Nel 130esimo incontro della rubrica “Dialoghi, la domenica con un libro” Michele Fina ha presentato con l’autrice “Caro Pier Paolo” (Neri Pozza) di Dacia Maraini, dedicato a Pier Paolo Pasolini.
Fina ha detto: “Quando è uscito ho immaginato che fosse molto speciale, tra le tante fotografie della storia della letteratura italiana quella che incrocia Maraini, Moravia e Pasolini è tra le più emblematiche. E’ un libro che si legge anche come un romanzo sulla storia di un uomo, di un genio, su tutto quello che c’è stato intorno. Maraini parla a Pasolini anche in virtù di quello è successo dopo la sua morte, del successo che ha avuto. Importante il rapporto fortissimo che ha avuto con la madre, che l’ha accompagnato per tutta la vita. Nei quasi cinquant’anni successivi alla morte di Pasolini è emerso che molte sue denunce erano sensate, penso a quello della violenza sul paesaggio. C’è molto l’idea che la sua determinazione derivava dal fatto che vedeva cose che gli altri si ostinavano a non vedere. C’era un problema di contraddizione della modernità che oggi è del tutto squadernata”.
Maraini ha raccontato che il lavoro “mi è stato richiesto da Roberto Cotroneo di Neri Pozza. All’inizio ho detto di no, poi mi è venuto in mente un sogno che ho fatto subito dopo la morte di Pasolini, sognavo i suoi passi, quando a Sabaudia aveva la camera di letto sopra il mio studio. Nel sogno mi diceva di volere fare un film. Ho deciso di partire da quel sogno e mentre lo scrivevo mi sono venuti in mente tanti ricordi che avevo quasi dimenticato. Ho conosciuto Pier Paolo che aveva quasi 40 anni, poi mentre scrivevo il libro sono uscite le sue lettere, che riguardano anche la sua giovinezza”.
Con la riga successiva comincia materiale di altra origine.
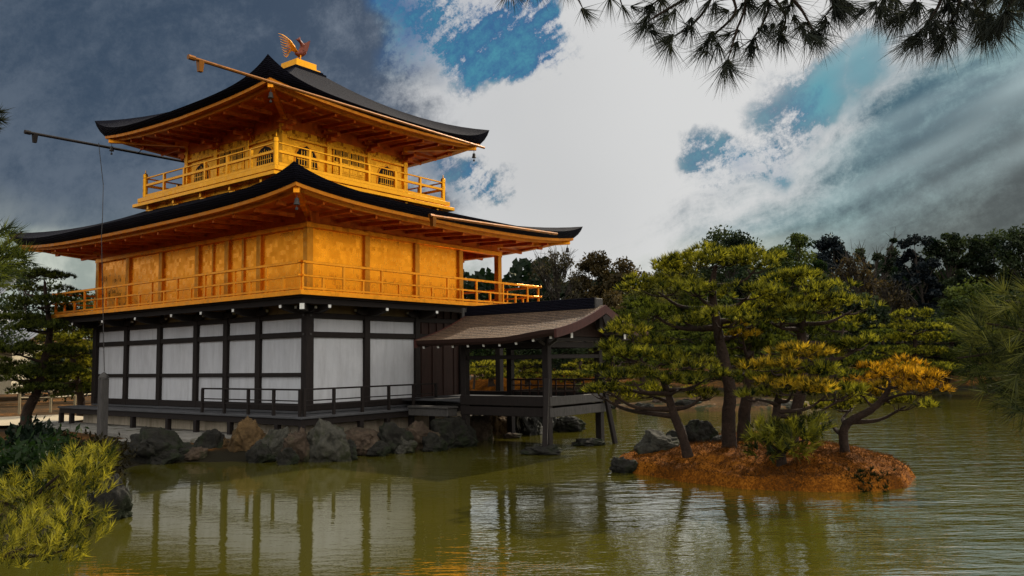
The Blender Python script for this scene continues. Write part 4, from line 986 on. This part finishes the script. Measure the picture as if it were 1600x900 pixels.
# young pine shrub with upright shoots
def sprays(label, name, D, stems, tufts, group, cat, needle, ln, wd, n, spread=.34, bark=BARK, width=.012, reps=5):
    """open branch: stems [[(px,py,dd)...]] and tufts [(px,py,dd,dirx,diry(up))]"""
    b = at(*stems[0][0][:2], D+stems[0][0][2]); t = empty(name, b, label, cat, group)
    L = []
    for st in stems:
        P = [at(a, c, D+d) for a, c, d in st]; L.append(tube_np(*smooth_path(P, np.linspace(width, width*.3, len(P)), 5), 6))
    V, F = merge(L); mesh_np('branch', V, F, t, bark, smooth=True)
    P = np.array([at(a, c, D+d) for a, c, d, *_ in tufts]); A = unit(np.array([RTH*x+UPV*y+FWH*rng.normal(0, .35) for *_, x, y in tufts]))
    # each tuft: needles along the last few centimetres of its shoot
    PP = []; AA = []
    for q in range(reps): PP.append(P+A*ln*.16*q); AA.append(A)
    V, F = needles(np.vstack(PP), np.vstack(AA), max(3, n//reps), ln, wd, spread); mesh_np('needles', V, F, t, NEED[needle], tuft=np.tile(np.repeat(rng.random(len(P)), max(3, n//reps)*3), reps)); return t
def cloud(cx, cy, rx, ry, n, D=.6, dirf=None, seed=1):
    r = np.random.default_rng(seed); o = []
    for _ in range(n):
        a = r.uniform(0, 6.283); q = math.sqrt(r.random()); x, y = math.cos(a)*q, math.sin(a)*q
        dx, dy = dirf(x, y, r) if dirf else (x*.8+r.normal(0, .3), .7-y*.5+r.normal(0, .3)); o.append((cx+x*rx, cy+y*ry, r.normal(0, D), dx, dy))
    return o
tf = cloud(1240, 688, 44, 26, 120, .45, seed=4)+cloud(1195, 690, 26, 30, 60, .35, seed=5)+cloud(1262, 668, 32, 14, 45, .4, seed=6)
sprays('young leafy pine shrub with long upright shoots at the front of the island', 'pine_shrub', 16.2,
       [[(1219, 720, 0), (1218, 700, 0), (1222, 680, 0), (1240, 665, 0)], [(1218, 705, 0), (1200, 690, .1), (1190, 672, .1)], [(1219, 700, 0), (1250, 690, -.1), (1280, 682, -.1)]],
       tf, 'young shrubs on the island', 'shrub', 'green', .17, .016, 26, .45, width=.03)
P = np.array([at(1362+rng.normal(0, 17), 747+rng.normal(0, 6), 15.9+rng.normal(0, .25)) for _ in range(90)]); P[:, 2] = np.minimum(P[:, 2], island_z(P[:, 0], P[:, 1])+.12)
v, f = needles(P, np.tile(UPV, (90, 1)), 10, .11, .018, .6)
tag(mesh_np('sedge_clump', v, f, None, NEED['dark'], P.mean(0)), 'small dark green clump of leaves on the front edge of the island', 'plant')

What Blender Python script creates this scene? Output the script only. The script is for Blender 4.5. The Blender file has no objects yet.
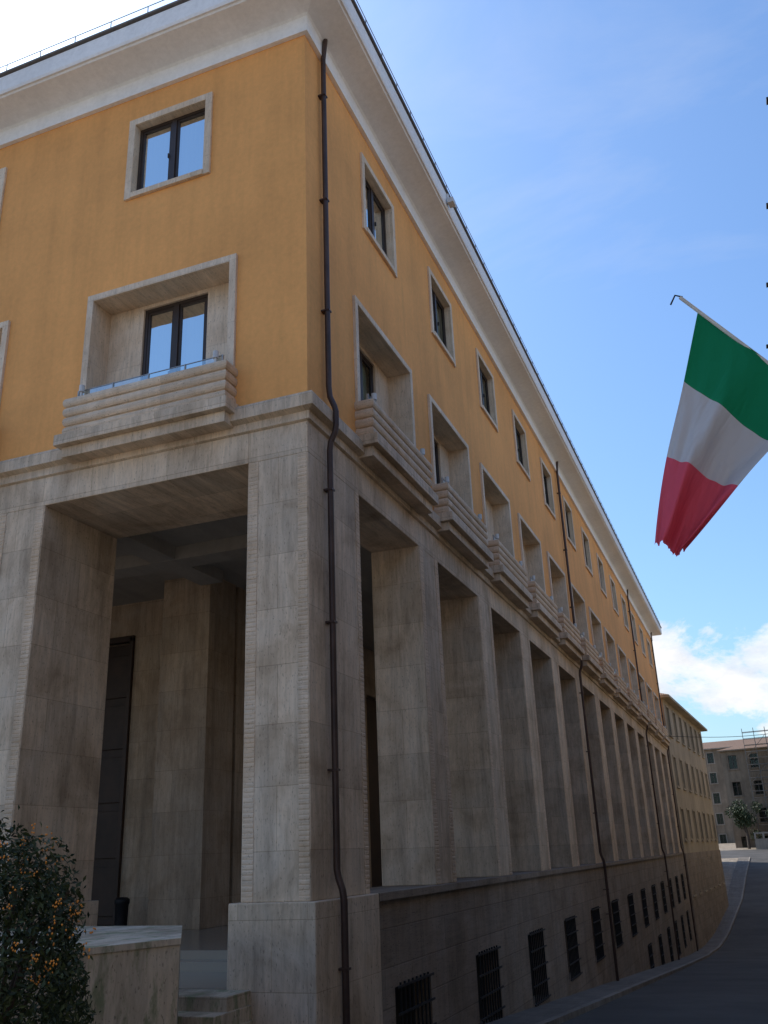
import bpy, bmesh, math, random
import numpy as np
from mathutils import Vector, Matrix
random.seed(7); rng=np.random.default_rng(7)
scene=bpy.context.scene
scene.view_settings.view_transform='Standard'
try: scene.view_settings.look='None'
except Exception: pass
scene.view_settings.exposure=0

# ------------------------------------------------------------------ materials
def newmat(name):
    m=bpy.data.materials.new(name); m.use_nodes=True
    nt=m.node_tree; b=nt.nodes['Principled BSDF']
    return m,nt,b
def N(nt,t,**k):
    n=nt.nodes.new(t)
    for a,v in k.items(): setattr(n,a,v)
    return n
def math_(nt,op,a,b=None,c=None,clamp=False):
    n=N(nt,'ShaderNodeMath',operation=op); n.use_clamp=clamp
    for i,x in enumerate((a,b,c)):
        if x is None: continue
        if isinstance(x,(int,float)): n.inputs[i].default_value=x
        else: nt.links.new(x,n.inputs[i])
    return n.outputs[0]
def mixc(nt,fac,a,b,mode='MIX'):
    n=N(nt,'ShaderNodeMix',data_type='RGBA',blend_type=mode)
    for i,x in ((0,fac),(6,a),(7,b)):
        if isinstance(x,(int,float)): n.inputs[i].default_value=x
        elif isinstance(x,tuple): n.inputs[i].default_value=(*x,1) if len(x)==3 else x
        else: nt.links.new(x,n.inputs[i])
    return n.outputs[2]
def ramp(nt,fac,stops):
    n=N(nt,'ShaderNodeValToRGB'); e=n.color_ramp.elements
    while len(e)<len(stops): e.new(.5)
    for i,(p,c) in enumerate(stops):
        e[i].position=p; e[i].color=(c,c,c,1) if isinstance(c,(int,float)) else (*c,1)
    nt.links.new(fac,n.inputs[0]); return n.outputs[0]
def uvcoords(nt):
    g=N(nt,'ShaderNodeNewGeometry')
    sp=N(nt,'ShaderNodeSeparateXYZ'); nt.links.new(g.outputs['Position'],sp.inputs[0])
    sn=N(nt,'ShaderNodeSeparateXYZ'); nt.links.new(g.outputs['True Normal'],sn.inputs[0])
    ax=math_(nt,'GREATER_THAN',math_(nt,'ABSOLUTE',sn.outputs[0]),.7)
    az=math_(nt,'GREATER_THAN',math_(nt,'ABSOLUTE',sn.outputs[2]),.7)
    def lerp(a,b,f): 
        return math_(nt,'ADD',math_(nt,'MULTIPLY',a,math_(nt,'SUBTRACT',1.,f)),math_(nt,'MULTIPLY',b,f))
    u=lerp(sp.outputs[0],sp.outputs[1],ax)
    v=lerp(sp.outputs[2],sp.outputs[1],az)
    return g,sp,u,v
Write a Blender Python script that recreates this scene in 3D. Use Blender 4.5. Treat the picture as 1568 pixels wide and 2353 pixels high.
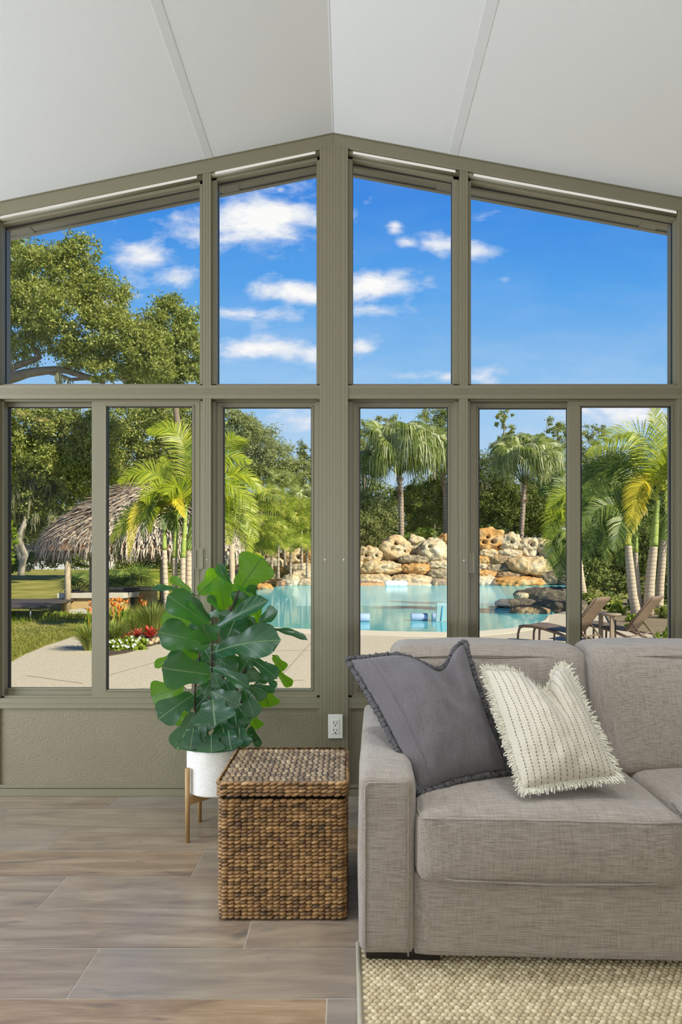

L’autrice ha spiegato: “Il racconto che si faceva di lui era antipatico e sbagliato, non era violento e aggressivo ma in realtà nel mondo degli affetti era delizioso, mite, gentile. Aveva un carattere dolcissimo ma quando la sua omosessualità diventava motivo di scontro reagiva. Ho voluto fare conoscere quell’altro Pier Paolo. Aveva con la madre un rapporto viscerale, lei lo accudiva totalmente, anche in virtù di come andò il rapporto col padre. Pur essendo omosessuale ha amato donne, amori veri in cui l’eros era escluso ma che sono stati importantissimi per la sua vita”.
Rispetto al suo approccio: “Aveva idealizzato il mondo contadino per poi rendersi conto che era stato guastato dai rapporti borghesi, allora passò al sottoproletariato. Più avanti si rivolse all’Africa, sempre per cercare un mondo ingenuo, candido, vicino alla natura. Era un sogno anche sociale e politico. Non credeva che la ragione fosse uno strumento di conoscenza della realtà, si affidava ai sensi e all’intuito, ma a volte anche ad Alberto Moravia, che era l’opposto di lui, un razionale, ma con cui aveva un’amicizia profondissima. Le idee di Pasolini erano talmente un tutt’uno con il suo corpo che per farlo tacere l’hanno dovuto massacrare. Per me nella poesia c’è tutto Pasolini, idee e contraddizioni, che ha pagato fino in fondo. Vivere sue idee così carnalmente l’ha reso un modello anche per i giovani di oggi. La sua figura ha un valore simbolico di un’epoca di passaggio, in cui tutto il mondo si trova ad affrontare delle novità e lo scontro è tra chi vuole gestire il cambiamento e chi non lo accetta. Pasolini ha avuto il coraggio di rischiare di affrontare il cambiamento”.